El proceso de generación de estos espacios, que hemos tratado de venir explicando, ha dado por fin una plétora de situaciones de cierto interés. Si seguimos los razonamientos precedentes el espacio no alineado es, por naturaleza, un lugar en tránsito, proyectado desde el pasado para un futuro que en la mayoría de los casos nunca se cumplirá —precisamente los planes de los centros históricos suelen proteger sus alineaciones, sea cual sea su origen, con lo que se da la paradoja de que estas discontinuidades han sido condenadas oficialmente a mantenerse por los mismos organismos que las produjeron—. Como tal parece sólo apto para manifestaciones efímeras que pervierten las concepciones arquitectónicas establecidas de fachada, crujía, fenestración, etc. recordando a numerosos ejemplos similares de ciudades condicionadas por la historia.
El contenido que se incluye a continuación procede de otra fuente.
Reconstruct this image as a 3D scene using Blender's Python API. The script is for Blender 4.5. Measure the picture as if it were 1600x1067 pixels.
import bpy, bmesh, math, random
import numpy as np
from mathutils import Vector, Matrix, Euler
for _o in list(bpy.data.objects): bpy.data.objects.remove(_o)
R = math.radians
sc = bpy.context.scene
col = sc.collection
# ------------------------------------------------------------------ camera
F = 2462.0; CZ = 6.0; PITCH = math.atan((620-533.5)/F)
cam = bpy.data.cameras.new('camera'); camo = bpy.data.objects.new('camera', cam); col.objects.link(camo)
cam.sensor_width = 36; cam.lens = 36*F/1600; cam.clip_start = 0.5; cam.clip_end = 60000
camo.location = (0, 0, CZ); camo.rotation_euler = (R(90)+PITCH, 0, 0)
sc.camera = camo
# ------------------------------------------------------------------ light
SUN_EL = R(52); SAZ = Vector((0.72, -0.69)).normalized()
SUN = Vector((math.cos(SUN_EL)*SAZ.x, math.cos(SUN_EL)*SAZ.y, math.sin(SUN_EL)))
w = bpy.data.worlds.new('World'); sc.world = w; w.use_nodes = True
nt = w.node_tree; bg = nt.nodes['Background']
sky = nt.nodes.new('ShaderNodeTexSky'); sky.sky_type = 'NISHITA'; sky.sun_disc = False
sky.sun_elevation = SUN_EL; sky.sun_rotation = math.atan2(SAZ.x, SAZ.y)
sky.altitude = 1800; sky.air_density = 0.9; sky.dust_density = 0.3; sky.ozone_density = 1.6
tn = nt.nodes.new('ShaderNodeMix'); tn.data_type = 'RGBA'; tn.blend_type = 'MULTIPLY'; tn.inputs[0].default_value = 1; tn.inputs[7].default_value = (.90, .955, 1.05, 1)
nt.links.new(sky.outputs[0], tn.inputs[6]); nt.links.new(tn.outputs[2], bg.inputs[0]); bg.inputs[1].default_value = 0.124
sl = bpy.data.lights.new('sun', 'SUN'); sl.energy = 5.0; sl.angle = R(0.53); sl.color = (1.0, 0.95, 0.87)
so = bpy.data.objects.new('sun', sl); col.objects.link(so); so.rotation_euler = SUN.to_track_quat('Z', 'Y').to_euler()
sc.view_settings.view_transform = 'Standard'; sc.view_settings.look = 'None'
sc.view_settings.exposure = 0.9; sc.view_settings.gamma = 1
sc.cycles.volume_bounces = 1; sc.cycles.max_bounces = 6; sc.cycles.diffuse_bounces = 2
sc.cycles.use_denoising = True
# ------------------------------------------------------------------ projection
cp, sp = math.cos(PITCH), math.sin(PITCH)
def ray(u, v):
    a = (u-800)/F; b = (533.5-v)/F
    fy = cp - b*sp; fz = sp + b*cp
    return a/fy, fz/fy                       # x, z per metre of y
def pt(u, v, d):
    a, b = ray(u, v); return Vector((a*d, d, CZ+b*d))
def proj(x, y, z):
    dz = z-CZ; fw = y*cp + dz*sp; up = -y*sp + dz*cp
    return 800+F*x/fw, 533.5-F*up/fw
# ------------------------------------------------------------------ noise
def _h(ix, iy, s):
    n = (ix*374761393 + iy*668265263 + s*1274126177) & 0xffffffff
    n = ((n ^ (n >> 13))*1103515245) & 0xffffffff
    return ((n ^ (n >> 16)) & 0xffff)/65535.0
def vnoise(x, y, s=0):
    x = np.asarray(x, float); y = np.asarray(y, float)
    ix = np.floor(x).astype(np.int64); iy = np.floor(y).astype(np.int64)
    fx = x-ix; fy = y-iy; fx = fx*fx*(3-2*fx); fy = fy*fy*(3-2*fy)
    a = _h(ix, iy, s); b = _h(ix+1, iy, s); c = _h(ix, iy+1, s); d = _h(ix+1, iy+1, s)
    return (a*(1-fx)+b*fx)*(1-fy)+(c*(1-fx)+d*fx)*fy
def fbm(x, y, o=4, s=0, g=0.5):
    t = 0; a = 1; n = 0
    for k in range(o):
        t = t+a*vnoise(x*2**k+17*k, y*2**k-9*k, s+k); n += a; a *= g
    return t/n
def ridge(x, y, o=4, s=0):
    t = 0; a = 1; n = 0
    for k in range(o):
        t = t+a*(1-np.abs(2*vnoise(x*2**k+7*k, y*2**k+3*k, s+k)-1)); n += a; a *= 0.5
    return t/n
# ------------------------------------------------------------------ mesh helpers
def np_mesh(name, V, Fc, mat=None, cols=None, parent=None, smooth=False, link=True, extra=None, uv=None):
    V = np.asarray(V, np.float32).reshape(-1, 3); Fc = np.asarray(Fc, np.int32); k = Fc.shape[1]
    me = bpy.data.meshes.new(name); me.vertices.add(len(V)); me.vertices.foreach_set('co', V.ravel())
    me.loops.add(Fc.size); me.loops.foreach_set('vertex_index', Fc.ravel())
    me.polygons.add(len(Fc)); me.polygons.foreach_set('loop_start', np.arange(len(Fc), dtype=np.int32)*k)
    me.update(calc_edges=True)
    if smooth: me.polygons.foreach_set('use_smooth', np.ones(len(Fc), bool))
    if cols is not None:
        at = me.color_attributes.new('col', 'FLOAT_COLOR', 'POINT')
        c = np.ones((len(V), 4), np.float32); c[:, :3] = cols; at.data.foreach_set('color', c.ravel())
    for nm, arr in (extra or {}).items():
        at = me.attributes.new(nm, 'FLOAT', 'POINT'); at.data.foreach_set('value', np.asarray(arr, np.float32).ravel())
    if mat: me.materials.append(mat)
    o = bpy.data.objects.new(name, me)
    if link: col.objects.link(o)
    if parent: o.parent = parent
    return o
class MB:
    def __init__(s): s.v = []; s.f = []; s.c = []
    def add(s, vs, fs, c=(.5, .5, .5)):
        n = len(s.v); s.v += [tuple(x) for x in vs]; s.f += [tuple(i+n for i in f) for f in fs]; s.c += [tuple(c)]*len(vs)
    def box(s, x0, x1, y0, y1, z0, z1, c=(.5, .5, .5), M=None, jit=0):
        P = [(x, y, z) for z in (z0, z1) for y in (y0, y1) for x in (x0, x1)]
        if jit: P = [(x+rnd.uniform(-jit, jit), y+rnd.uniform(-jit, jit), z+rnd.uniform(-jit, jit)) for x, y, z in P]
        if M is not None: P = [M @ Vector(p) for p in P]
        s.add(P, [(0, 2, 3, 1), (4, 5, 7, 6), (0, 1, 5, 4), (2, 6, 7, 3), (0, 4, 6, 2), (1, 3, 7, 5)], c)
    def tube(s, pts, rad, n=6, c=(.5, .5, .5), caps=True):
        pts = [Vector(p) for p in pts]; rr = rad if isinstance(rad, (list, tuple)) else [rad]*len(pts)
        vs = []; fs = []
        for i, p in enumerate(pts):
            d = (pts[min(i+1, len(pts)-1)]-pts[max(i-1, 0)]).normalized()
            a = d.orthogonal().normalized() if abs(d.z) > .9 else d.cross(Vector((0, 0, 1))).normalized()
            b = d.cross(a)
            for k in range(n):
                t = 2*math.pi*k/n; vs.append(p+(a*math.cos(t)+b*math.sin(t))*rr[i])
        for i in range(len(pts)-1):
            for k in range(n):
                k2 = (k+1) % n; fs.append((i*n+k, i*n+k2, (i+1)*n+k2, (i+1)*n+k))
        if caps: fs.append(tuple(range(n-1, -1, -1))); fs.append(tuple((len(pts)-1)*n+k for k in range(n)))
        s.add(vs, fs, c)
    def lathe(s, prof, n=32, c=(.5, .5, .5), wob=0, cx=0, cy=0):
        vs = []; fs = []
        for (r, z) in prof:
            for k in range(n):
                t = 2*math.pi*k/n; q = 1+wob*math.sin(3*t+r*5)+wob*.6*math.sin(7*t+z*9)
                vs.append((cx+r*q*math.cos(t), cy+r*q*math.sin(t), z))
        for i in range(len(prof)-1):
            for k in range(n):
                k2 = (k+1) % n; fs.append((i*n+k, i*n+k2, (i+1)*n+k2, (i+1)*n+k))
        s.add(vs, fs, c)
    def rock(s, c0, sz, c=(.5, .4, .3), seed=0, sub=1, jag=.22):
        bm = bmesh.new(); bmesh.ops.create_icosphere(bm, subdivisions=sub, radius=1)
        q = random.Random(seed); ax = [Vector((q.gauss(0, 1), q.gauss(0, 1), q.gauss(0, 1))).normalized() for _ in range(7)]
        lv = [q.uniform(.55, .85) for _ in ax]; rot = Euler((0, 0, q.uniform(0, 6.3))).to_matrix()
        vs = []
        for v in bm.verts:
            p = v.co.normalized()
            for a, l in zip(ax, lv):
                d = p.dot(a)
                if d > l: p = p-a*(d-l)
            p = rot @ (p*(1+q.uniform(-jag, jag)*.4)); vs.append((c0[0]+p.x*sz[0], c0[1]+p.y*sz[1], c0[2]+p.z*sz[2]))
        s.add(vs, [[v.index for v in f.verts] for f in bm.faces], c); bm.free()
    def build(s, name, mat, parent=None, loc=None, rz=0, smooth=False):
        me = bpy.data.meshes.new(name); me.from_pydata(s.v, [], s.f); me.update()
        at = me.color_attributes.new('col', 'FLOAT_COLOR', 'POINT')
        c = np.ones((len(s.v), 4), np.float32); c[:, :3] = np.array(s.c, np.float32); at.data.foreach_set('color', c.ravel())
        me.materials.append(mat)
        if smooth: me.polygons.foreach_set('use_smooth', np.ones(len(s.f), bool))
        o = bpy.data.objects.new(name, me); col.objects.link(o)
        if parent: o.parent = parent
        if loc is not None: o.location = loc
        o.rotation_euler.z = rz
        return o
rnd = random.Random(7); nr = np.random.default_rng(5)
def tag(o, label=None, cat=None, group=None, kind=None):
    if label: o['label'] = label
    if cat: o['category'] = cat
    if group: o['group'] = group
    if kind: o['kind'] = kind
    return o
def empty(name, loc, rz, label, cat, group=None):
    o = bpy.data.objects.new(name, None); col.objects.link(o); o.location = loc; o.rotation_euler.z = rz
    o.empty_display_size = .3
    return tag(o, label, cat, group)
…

Efectivamente, muchos de estos espacios, en función de su antigüedad —no en vano, bastantes rondan ya el centenar de años, además de que es un tipo que entronca con el tradicional retranqueo de iglesias y edificios ilustres para liberar un atrio de acceso— y pronta asimilación en el entramado urbano (como dilataciones del espacio público a modo de pequeñas plazas, construcción de un fondo escénico para visiones longitudinales de las calles, áreas aptas para funciones comerciales o comunicativas) han entrado de lleno en la dinámica de la ciudad, siendo tan naturales sus trazados quebrados como las plazas ajardinadas o los toldos para protegerse del castigo del sol. Y no obstante, su valor permanece hasta ahora también menoscabado, quedando anulados a nivel del peatón por guardacantones, cuando no siendo utilizados por aquéllos para actos inexcusables, y por lo general tratados con esa provisionalidad que ya es centenaria en cuanto a calidad de los acabados y dignificación del espacio público. Es por ello que deben ser rescatados como proyectos en potencia, aptos para la clase de actuaciones transversales —arte urbano, acciones efímeras, divulgación, intercambio de ideas— que nuestras ciudades reclaman continuamente y para las que en muchas ocasiones no sabemos cómo articular una respuesta adecuada.